Like Rossini and Sibelius, Elgar wrote little in his last years. Much of what he did write was reworkings and expansions on old notebook material, but the results could be good, like this work, the Nursery Suite (1930).
Elgar was inspired to put it together by the suggestion that he could dedicate it to a nursery, specifically that belonging to a young royal mother, Elizabeth, then Duchess of York, for her two small daughters, Elizabeth and Margaret Rose. Yes, the present venerable Queen was a dedicatee of this work at the age of four. Nor was this the only occasion in recent history that a royal infant has caught the attention of a major composer, as we'll hear in a later entry.

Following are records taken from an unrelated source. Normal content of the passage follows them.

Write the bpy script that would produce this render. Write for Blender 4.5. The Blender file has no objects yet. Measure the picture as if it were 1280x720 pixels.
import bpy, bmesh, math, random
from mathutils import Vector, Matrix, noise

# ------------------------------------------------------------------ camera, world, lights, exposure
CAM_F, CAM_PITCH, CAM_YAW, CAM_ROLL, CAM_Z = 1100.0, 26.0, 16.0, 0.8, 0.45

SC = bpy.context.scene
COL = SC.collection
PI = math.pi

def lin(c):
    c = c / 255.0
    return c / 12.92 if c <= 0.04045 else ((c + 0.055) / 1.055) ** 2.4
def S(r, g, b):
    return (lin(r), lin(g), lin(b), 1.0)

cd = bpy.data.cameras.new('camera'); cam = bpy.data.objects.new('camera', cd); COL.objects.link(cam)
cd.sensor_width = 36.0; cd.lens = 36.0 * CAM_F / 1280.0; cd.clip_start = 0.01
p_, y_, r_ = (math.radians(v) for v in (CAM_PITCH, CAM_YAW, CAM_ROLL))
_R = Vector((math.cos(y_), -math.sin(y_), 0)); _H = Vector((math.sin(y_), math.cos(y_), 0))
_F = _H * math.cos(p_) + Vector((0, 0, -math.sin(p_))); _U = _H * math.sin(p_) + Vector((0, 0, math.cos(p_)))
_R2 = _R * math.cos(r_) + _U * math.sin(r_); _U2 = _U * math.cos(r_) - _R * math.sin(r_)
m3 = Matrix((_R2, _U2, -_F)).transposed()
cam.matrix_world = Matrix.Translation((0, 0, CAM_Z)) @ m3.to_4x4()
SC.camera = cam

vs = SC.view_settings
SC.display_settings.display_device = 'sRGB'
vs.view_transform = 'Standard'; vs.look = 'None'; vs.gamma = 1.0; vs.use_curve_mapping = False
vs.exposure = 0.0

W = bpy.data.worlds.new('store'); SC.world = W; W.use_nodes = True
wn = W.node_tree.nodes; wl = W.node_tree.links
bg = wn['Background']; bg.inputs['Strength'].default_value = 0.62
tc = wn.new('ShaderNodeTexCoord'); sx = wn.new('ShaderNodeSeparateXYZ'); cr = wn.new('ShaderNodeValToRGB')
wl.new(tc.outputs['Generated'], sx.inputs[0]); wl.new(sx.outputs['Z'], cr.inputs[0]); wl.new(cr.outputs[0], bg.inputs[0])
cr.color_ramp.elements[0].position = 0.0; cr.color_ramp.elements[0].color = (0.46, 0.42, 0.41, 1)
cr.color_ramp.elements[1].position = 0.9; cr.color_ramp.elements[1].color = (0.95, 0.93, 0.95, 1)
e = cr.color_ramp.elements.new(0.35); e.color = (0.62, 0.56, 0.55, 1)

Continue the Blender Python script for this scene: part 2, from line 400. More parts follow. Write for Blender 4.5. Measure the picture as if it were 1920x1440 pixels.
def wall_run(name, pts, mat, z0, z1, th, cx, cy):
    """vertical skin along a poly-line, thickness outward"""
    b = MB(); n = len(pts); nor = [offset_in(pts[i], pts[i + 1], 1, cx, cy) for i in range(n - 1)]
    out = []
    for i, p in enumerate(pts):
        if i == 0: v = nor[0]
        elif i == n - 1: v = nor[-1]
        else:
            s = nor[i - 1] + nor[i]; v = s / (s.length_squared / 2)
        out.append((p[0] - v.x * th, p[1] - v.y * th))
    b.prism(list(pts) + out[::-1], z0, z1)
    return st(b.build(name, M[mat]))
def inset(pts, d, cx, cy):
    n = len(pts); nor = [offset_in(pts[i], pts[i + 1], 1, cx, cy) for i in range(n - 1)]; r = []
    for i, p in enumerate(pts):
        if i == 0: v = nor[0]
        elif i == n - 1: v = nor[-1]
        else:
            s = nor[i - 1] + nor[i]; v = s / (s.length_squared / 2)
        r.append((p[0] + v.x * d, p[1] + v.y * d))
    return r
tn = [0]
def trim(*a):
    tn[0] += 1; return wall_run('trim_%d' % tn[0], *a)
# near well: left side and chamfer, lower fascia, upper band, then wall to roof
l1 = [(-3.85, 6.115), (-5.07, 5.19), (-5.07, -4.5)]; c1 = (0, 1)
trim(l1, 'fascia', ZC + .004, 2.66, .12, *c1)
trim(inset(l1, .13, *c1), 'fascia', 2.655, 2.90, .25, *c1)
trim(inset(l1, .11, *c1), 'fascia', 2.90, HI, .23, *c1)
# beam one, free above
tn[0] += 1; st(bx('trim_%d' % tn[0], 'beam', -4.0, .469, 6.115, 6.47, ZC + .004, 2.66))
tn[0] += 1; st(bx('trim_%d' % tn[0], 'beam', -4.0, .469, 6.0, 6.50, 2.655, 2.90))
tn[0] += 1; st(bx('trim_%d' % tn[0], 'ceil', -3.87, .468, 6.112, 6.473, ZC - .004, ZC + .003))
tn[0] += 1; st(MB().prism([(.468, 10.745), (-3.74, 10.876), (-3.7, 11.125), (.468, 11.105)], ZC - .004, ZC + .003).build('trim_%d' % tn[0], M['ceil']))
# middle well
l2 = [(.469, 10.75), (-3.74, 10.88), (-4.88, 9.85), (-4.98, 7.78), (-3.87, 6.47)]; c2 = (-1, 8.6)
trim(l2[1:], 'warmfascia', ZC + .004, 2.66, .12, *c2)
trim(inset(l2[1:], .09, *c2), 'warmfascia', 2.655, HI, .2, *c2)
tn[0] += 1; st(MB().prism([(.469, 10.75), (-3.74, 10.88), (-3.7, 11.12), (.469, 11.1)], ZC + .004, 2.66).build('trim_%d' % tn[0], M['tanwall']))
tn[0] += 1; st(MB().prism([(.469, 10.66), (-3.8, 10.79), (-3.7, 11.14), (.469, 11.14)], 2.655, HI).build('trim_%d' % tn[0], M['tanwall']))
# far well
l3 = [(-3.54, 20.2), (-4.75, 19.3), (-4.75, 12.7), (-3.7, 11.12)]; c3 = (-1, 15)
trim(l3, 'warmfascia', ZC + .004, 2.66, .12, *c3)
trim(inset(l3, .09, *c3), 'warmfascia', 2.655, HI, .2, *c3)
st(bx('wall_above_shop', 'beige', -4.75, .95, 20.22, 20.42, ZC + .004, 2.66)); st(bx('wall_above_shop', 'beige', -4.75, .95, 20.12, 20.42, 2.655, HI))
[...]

It's got quite a variety of movements, most of them gentle and appropriate to the topic. They are: Aubade (Awake) (0.00), The Serious Doll (4.48), Busy-ness (7.59), The Sad Doll (10.17), The Wagon Passes (12.10), The Merry Doll (13.55), Dreaming (15.26), and Envoi (Coda) (18.43, continuing on from the previous without a break). Of these, the shortest and highly atypical "The Wagon Passes" - which sounds more like Mussorgsky's "Bydlo" than anything else that is not, appropriately as they have the same topic - and the "Envoi" - which recapitulates previous movements' themes amid a violin cadenza - are the most interesting.